La bonne idée visuelle du film, c’est sans doute la façon dont Maïmouna Doucouré reste perpétuellement à la hauteur de ses jeunes héroïnes, adoptant ainsi un point de vue enfantin propice à l’identification. De quoi trouver du souffle dans certains cadres: on pense avant tout au final, mais aussi à des scènes plus discrètes comme celle où Amy et une de ses copines sont assises dans un lave-linge. Une volonté de l’intime assez efficace.
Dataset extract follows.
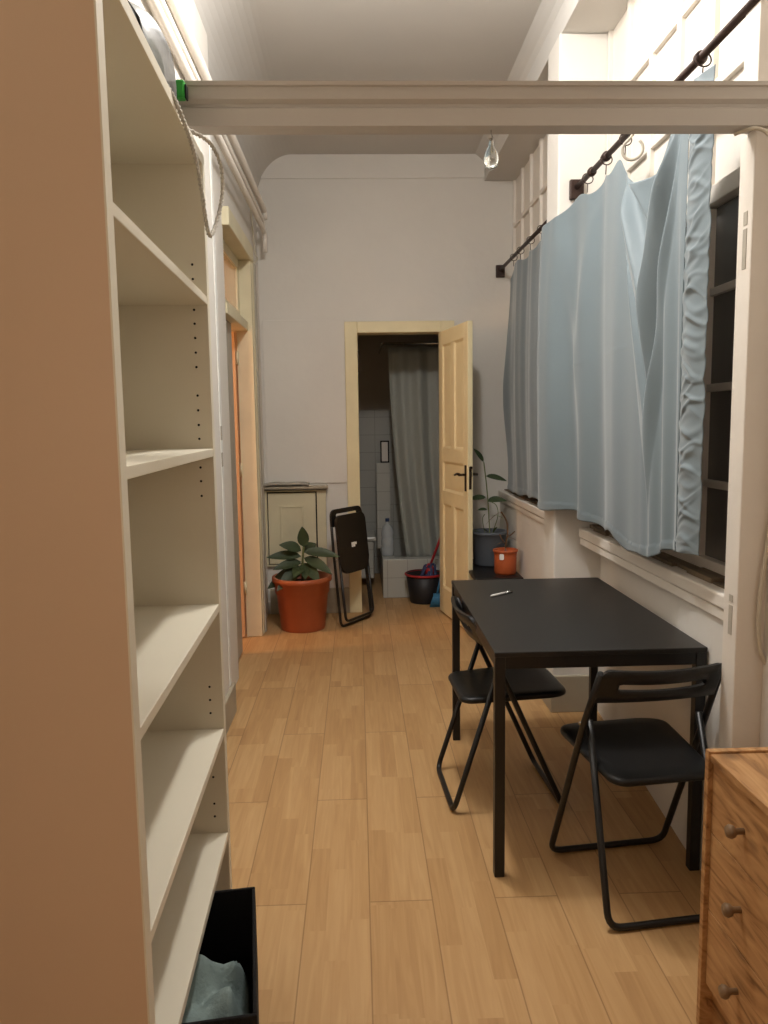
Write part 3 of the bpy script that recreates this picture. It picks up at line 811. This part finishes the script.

Si on devait ne formuler qu’une seule remarque à l’encontre de “Mignonnes”, c’est sans doute celle qui est la plus douce à entendre: on est là face à un premier film prometteur mais où Maïmouna Doucouré en fait parfois trop. Trop de coeur, trop d’éléments disparates: une envie de “trop bien faire” en quelque sorte. Ce sentiment, il faut peut-être le pondérer un peu et écouter ce que la cinéaste dit de sa passion pour le cinéma et de son parcours pour mieux comprendre:

“Ma mère était persuadée que cette industrie (le cinéma) était destinée “aux autres”. Nous, nous étions trop noirs, trop pauvres, trop banlieusards. Et tout ce que je voyais à la télévision ou dans le cinéma français lui donnait raison. Je me suis alors interdit de rêver!”

Et ça aurait été bien dommage que la réalisatrice nous prive de son talent tant le parcours d’Amy pour construire son identité suit un schéma tristement logique. Aux problèmes complexes, on n’amène pas de réponses simplistes, mais davantage des pistes de réflexion que le spectateur peut saisir ou non. “Mignonnes” est une chronique de la rue, des trottoirs gris et mornes, des caniveaux puants, et bien difficile de grandir dans ses conditions. Laissons le mot de la fin à Maïmouna Doucouré:

“Dans “Mignonnes”, je filme ce passage très délicat et transitoire de l’enfance à l’âge adulte, où l’on tient dans une main une poupée et dans l’autre une cigarette pour faire comme les grands”.

Mignonnes” marque de nombreux points dans sa vision sans concession du passage à l’adolescence. Trop de cœur dans ce premier film? Peut-être, mais le résultat est d’une qualité totalement respectable et accomplit sa mission.